> **Extracted data**

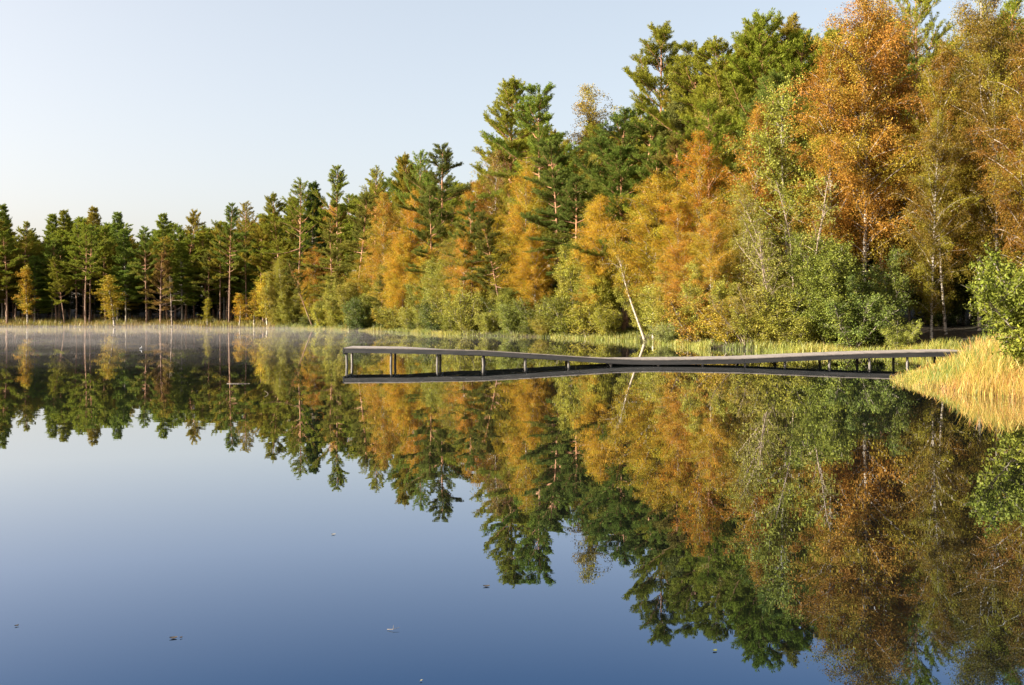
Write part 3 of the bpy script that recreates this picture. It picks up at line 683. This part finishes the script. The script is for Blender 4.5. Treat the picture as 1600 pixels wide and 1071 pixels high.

--

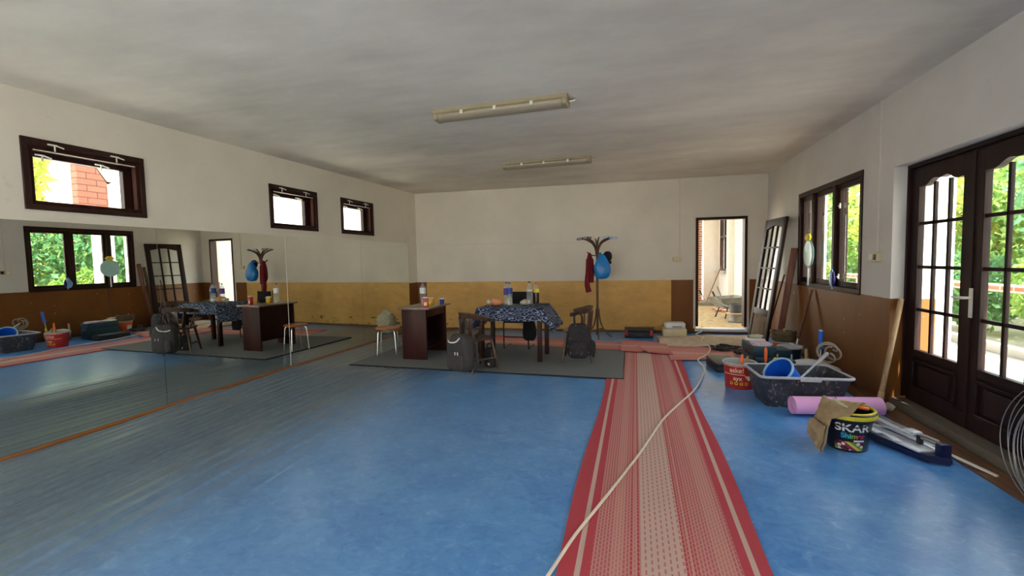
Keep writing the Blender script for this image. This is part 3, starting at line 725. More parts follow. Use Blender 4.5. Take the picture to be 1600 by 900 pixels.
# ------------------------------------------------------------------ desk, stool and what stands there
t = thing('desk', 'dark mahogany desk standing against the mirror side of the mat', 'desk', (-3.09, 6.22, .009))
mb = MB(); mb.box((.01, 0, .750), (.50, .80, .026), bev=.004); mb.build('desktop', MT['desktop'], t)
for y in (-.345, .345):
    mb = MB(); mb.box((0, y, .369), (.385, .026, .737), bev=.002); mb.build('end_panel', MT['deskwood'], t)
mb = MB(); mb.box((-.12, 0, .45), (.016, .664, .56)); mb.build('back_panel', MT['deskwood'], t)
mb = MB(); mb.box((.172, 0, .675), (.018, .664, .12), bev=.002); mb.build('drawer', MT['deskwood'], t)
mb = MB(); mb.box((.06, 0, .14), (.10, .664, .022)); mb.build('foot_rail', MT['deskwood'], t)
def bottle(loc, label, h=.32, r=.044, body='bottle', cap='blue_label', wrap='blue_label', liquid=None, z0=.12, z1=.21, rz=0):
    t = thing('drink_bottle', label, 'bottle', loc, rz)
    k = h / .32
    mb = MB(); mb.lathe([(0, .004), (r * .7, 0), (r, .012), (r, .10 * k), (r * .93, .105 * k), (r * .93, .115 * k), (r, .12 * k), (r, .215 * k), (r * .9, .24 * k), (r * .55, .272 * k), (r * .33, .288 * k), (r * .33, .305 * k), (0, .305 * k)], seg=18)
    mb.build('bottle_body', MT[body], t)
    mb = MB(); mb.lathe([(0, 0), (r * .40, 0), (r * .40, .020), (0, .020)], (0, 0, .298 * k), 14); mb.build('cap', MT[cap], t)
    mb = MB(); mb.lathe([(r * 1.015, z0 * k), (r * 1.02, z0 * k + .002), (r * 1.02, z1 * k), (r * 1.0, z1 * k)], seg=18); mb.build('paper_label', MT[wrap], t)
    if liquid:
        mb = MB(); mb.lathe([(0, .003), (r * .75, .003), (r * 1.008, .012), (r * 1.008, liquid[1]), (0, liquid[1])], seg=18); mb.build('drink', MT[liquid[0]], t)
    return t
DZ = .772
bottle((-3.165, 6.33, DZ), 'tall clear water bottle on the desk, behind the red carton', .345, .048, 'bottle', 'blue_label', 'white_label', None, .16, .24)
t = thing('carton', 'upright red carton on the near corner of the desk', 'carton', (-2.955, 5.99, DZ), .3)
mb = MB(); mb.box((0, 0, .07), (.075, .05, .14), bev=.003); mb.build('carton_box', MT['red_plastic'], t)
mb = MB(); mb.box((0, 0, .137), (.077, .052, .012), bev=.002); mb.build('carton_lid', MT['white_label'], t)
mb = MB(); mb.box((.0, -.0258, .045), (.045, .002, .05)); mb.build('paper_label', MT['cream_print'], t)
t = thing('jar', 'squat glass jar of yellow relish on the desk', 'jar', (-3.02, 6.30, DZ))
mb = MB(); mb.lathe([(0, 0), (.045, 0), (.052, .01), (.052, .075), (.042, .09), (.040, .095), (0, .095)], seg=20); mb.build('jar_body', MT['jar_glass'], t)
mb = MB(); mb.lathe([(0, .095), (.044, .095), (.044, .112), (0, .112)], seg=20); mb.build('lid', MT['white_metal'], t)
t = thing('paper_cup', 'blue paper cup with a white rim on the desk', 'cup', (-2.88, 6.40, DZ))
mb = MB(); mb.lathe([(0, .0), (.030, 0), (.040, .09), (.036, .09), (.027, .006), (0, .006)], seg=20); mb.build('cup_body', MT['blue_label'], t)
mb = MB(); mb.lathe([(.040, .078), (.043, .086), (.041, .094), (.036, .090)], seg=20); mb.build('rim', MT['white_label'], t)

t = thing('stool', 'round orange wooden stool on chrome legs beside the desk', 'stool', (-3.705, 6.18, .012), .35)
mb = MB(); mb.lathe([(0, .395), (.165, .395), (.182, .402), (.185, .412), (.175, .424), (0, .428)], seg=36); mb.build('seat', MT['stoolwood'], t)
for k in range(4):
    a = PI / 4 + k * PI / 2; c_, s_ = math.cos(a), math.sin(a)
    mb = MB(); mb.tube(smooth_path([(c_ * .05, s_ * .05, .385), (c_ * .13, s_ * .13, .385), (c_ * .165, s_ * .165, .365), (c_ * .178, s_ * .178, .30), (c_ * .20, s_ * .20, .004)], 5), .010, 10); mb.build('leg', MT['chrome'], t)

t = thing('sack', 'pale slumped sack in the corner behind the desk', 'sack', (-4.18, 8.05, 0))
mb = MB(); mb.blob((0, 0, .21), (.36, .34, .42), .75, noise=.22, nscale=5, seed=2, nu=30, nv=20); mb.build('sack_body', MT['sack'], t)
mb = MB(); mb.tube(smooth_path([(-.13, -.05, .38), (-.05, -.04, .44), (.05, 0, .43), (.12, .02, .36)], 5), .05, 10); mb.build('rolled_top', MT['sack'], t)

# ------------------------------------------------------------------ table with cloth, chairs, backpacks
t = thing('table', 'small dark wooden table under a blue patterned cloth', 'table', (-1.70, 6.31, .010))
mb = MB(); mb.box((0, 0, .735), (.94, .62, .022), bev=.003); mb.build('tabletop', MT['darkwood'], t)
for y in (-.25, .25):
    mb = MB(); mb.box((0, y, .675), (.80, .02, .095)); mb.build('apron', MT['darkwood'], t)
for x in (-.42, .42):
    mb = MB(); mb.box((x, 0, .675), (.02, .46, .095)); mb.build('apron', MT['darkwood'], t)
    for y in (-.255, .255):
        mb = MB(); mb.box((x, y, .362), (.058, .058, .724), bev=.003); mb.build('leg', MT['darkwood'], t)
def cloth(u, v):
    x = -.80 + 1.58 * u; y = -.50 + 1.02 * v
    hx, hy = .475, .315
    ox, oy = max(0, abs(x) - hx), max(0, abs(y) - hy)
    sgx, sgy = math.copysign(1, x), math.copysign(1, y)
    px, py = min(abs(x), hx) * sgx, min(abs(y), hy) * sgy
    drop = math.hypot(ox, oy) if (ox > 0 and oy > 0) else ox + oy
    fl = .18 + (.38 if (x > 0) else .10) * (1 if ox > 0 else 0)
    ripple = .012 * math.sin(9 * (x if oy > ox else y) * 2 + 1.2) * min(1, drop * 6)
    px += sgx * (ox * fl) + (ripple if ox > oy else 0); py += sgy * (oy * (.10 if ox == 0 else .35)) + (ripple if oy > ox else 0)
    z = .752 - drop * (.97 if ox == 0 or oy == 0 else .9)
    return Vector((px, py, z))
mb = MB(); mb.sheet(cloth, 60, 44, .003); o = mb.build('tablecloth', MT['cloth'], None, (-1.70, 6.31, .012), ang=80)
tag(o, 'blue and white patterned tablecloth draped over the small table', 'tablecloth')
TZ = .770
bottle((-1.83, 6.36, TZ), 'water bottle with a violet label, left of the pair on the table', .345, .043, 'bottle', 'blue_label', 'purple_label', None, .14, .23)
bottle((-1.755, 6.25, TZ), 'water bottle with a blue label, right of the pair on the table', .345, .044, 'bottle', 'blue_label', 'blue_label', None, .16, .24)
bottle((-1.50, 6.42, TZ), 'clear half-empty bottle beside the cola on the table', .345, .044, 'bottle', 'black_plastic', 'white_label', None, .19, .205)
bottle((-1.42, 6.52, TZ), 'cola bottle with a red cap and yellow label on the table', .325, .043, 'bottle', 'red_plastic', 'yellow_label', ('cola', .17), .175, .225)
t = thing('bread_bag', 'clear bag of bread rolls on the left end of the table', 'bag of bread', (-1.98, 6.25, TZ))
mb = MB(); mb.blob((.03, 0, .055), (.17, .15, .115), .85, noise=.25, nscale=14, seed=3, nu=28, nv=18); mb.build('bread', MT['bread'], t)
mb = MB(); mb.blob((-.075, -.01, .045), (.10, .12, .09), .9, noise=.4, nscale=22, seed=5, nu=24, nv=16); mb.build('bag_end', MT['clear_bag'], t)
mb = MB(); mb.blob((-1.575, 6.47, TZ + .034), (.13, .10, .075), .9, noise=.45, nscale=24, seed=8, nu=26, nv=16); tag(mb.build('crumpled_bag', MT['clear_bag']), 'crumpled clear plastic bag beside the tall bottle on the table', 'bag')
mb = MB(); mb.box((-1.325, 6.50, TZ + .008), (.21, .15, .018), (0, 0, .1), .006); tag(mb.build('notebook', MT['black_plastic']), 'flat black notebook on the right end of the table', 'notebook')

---

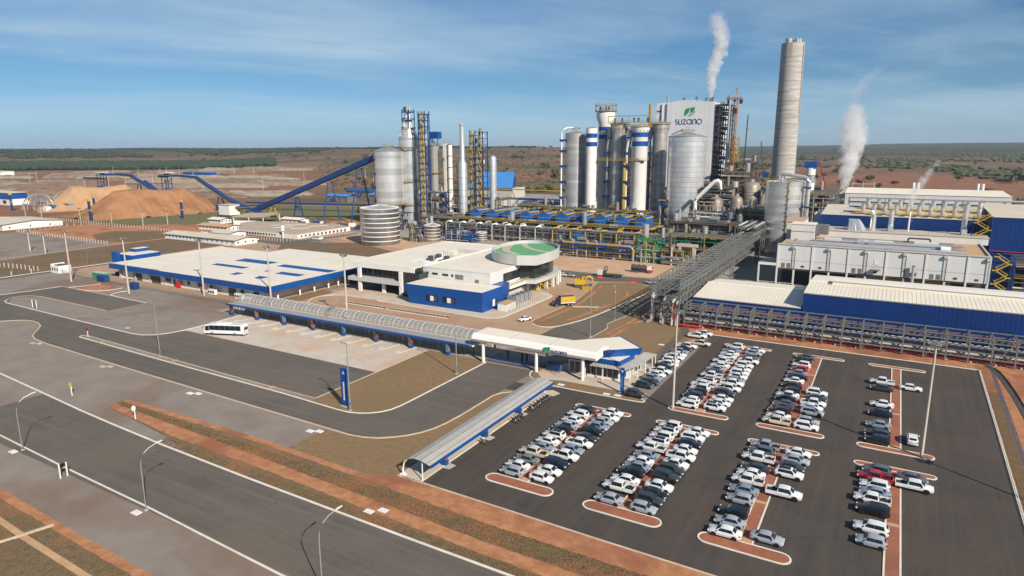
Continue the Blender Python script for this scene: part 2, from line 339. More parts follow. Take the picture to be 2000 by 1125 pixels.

> **What is needed**
Gather up the lines that contain the word "this".

> **Finished answer**
Write part 3 of the bpy script that recreates this picture. It picks up at line 683. This part finishes the script. The script is for Blender 4.5. Treat the picture as 1600 pixels wide and 1071 pixels high.
Keep writing the Blender script for this image. This is part 3, starting at line 725. More parts follow. Use Blender 4.5. Take the picture to be 1600 by 900 pixels.
Continue the Blender Python script for this scene: part 2, from line 339. More parts follow. Take the picture to be 2000 by 1125 pixels.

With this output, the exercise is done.